Zgadzam się, tak jakby chciały udowodnić, że nie są "tylko modelkami". Tylko jeżeli ja mam cierpieć w kinie, bo taka jedna z drugą chce się dowartościować, to ja dziękuję ;)
właśnie się zastanawiałam kto do ch.uja pana ją w ogóle jeszcze zatrudnia? ok, głupie pytanie, bo wiadomo dlaczego: ma tylko ładnie wyglądać i zachęcać do obejrzenia filmu swoich fanów i wielbicieli. no ale wymienianie jej w głównej obsadzie w tym filmie to gruba przesada. laska nie ma ni krzty talentu aktorskiego. "Tulip Fever" obejrzałam tylko dla Alicii Vikander. za każdym razem gdy pojawiała się Cara na ekranie nie mogłam nie pomyśleć "po co ona tutaj?". całkowicie zbędna postać w tym filmie. wręcz absolutnie zbędna
"no ale wymienianie jej w głównej obsadzie w tym filmie to gruba przesada. laska nie ma ni krzty talentu aktorskiego"
Nie wiem jak Cara wypada na ekranie, bo nie widziałem żadnego filmu z jej udziałem.

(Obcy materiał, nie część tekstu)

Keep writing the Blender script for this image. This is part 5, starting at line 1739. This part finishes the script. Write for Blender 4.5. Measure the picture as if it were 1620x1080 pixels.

Natomiast ból dupki o to, że nie powinna trafić do obsady tylko dlatego, że wg ciebie jest słabą aktorką to śmiech na sali. Skoro brała udział w danej produkcji, to logicznym jest, że zostanie wymieniona w obsadzie, jakkolwiek by źle nie zagrała. Tylko pogratulować toku rozumowania.
a ten znowu swoje.. znowu się srasz się z gówna powodu. a jeśli ktoś tu ma ból dupy to zdecydowanie ty. pogrążaj się dalej cebulaku. jesteś w tym świetny.
Typowa odpowiedź isobel "cebulaki, polaki, ból dupki". Tylko na tyle cię stać? Doczekam się w końcu jakiegoś wartościowego komentarza? Marny ten twój repertuar, zmień płytę.
z kolei dla ciebie typowe jest zarzucanie innym "bólu dupki". masz prawdziwą obsesję na tym punkcie.
lepiej dla ciebie byłoby gdybyś się nie przyznawał że nie oglądałeś żadnego filmu z Delevingne. twoja wypowiedź to tak w ramach "gówno wiem, ale się wypowiem". śmiech na sali to wymienianie nazwiska Delevigne obok nazwiska Vikander - Cara pojawia się krótko na ekranie i absolutnie nic nie wnosi do fabuły. nie ja jedna tak uważam, ale to do mnie się oczywiście przyjeb@łeś.
prowokowanie kłótni ze mną - podejrzewam że zwyczajnie z nudów - nie jest zbyt produktywnym zajęciem.
ponieważ twój ból dupy to nie mój problem, żegnam się już z tobą "polaczku-cebulaczku" i powodzenia w poszukiwaniu maści na "ból dupki" (3 twoje ulubione słowa w 1 zdaniu - żeby cię nie rozczarować ;) i jesteś kim jesteś. czas się z tym pogodzić).
papa! :* bez odbioru
Jak na razie to ty się kłócisz, nie wiadomo o co. Widzę że trudno ci przyswoić zarzut skierowany w moim pierwszym poście. Czytaj czasem ze zrozumieniem. Wystarczy tobie zwrócić uwagę, a tobie już żyłka pęka. Piękne argumentum ad personam i rzucanie epitetów. Nieźle się zapowietrzyłaś, pewnie aż dym leciał spod klawiatury. Opanuj na przyszłość swoje babskie emocje, bo trudno cię brać na poważnie.
Bo ma charyzmę, bo dobrze gra. Obsadzana jest w dobrych dla niej rolach. Dobrze się ją ogląda, uważam, że ma talent, nie jest to Charlize i nigdy nią nie będzie, ale przy np. Kristen Stewart jest wręcz klasą aktorską.
Co do Kristen nie mogę się zgodzić, a co do Cary była najmocniejszą stroną Valeriana, za to Legion Samobójców położyła totalnie.